# Start of Given information

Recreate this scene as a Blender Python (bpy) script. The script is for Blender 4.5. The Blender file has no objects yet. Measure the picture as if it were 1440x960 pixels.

# End of Given information
# Start of Given information

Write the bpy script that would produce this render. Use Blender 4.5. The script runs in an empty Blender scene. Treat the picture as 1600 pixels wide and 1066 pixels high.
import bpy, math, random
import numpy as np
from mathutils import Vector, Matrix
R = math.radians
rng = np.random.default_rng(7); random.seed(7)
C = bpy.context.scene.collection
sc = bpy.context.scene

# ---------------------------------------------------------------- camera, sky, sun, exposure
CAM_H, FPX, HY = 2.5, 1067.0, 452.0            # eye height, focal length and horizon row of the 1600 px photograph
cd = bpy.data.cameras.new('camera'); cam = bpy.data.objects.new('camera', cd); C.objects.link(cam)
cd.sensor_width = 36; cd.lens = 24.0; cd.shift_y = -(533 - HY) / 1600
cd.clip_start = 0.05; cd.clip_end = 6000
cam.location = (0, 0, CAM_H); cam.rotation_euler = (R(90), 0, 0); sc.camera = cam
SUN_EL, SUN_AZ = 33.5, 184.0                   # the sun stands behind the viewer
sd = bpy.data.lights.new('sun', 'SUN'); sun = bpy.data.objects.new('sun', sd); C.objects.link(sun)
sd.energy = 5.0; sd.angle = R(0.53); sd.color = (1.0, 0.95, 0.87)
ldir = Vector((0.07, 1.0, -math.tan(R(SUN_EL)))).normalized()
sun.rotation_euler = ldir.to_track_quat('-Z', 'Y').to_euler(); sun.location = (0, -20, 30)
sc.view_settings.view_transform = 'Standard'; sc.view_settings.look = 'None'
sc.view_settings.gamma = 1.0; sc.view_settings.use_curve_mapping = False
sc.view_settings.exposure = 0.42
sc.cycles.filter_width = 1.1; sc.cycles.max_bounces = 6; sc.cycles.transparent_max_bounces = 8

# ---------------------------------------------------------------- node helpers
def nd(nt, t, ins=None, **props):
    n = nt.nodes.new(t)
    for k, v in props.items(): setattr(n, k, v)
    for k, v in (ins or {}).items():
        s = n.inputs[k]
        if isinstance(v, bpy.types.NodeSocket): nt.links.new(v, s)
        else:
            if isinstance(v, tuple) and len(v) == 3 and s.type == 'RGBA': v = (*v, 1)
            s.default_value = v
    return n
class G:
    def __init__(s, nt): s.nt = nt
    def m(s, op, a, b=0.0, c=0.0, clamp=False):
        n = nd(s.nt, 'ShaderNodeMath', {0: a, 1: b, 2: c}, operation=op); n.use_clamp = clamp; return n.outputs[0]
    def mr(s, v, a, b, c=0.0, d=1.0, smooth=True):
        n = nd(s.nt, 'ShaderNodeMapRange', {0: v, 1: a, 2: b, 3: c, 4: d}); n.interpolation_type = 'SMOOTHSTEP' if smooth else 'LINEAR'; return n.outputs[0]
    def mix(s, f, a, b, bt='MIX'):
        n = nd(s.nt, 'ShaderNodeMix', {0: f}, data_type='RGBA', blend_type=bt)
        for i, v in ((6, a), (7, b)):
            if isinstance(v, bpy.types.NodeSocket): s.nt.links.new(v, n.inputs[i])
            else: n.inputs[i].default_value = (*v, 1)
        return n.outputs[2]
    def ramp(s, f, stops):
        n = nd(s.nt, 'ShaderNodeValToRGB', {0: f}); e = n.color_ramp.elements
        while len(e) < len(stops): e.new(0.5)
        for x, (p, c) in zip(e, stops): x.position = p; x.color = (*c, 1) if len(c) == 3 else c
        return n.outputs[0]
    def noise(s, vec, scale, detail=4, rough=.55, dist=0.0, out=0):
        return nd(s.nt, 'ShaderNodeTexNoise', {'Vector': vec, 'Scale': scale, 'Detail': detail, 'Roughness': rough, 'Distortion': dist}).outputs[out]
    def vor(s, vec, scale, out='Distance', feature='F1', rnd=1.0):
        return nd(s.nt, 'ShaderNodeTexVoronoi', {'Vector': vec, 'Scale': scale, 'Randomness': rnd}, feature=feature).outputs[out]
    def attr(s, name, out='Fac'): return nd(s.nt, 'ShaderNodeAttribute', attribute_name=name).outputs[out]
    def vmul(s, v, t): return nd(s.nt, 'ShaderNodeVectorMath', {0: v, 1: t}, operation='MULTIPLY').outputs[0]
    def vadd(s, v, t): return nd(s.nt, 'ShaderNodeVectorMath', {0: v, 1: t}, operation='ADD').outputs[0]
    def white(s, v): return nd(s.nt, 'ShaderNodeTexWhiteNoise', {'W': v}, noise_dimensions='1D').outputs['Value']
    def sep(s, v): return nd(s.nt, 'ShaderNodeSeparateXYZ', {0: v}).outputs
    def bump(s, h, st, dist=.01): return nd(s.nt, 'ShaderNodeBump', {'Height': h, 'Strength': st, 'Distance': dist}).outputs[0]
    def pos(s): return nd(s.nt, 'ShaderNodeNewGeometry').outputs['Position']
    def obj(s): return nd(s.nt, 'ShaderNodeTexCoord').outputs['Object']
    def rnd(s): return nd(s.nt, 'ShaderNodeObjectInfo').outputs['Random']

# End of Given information

* [What is expected] Of the lines above, retype only those from the line containing "Write the bpy" through the line containing "sc = bpy.context.scene", including both, exactly.

* [Answer for this exercise]
Write the bpy script that would produce this render. Use Blender 4.5. The script runs in an empty Blender scene. Treat the picture as 1600 pixels wide and 1066 pixels high.
import bpy, math, random
import numpy as np
from mathutils import Vector, Matrix
R = math.radians
rng = np.random.default_rng(7); random.seed(7)
C = bpy.context.scene.collection
sc = bpy.context.scene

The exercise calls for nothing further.